One of the biggest changes is the phenomenon of global contraction, and that’s where Mercury comes in. Mercury doesn’t have multiple plates covering it like Earth does – its crust is one big plate, a hard shell encasing a molten core. As Mercury aged and cooled, the shell contracted.

By looking at volcanic and tectonic landforms of Mercury, Byrne saw that the contraction of Mercury’s surface effectively shut off surface volcanism by closing off any routes for lava to get to the planet’s surface.

“While all of the lava flows we see are super old – Mercury stopped being volcanically active 3.5 billion years ago – you see that the most recent evidence of volcanic activity only occurred in places where there are impact craters, places where the shell is thin or damaged,” Byrne says. “And you see a similar pattern on the moon, which is also one big plate like Mercury, and which stopped being volcanically active between 2.5 and 3 billion years ago. They might still be producing melt internally, but if the whole planet has started to contract, it can’t come out.”
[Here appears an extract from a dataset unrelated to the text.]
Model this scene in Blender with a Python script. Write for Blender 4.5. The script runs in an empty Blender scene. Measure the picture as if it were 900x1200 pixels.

By comparing volcanic activity on the moon and Mercury to Mars, Earth and Venus, Byrne says, we can start to set some guidelines for how volcanic activity changes on rocky planets over time. And these guidelines can help us focus on planetary systems that may be more likely to contain planets similar to ours.

“So if you were to look for lava – for volcanism – on planets that are about the same age as Earth per this analysis, the smaller ones like Mercury and the moon are bad places to look,” Byrne says.

“It might seem kind of obvious that the bigger you are, the longer you have lava, but other comparative analyses have shown that there’s no one straightforward equation that says if a planet is a certain size it has lava for a certain time period. It’s not that easy. But if you’re looking for lava specifically due to radioactive decay on rocky planets – which is what you would look for if you wanted to find something Earth-like – you can still make some broad generalizations. You either look for young planetary systems or you look for the bigger planets in older systems.”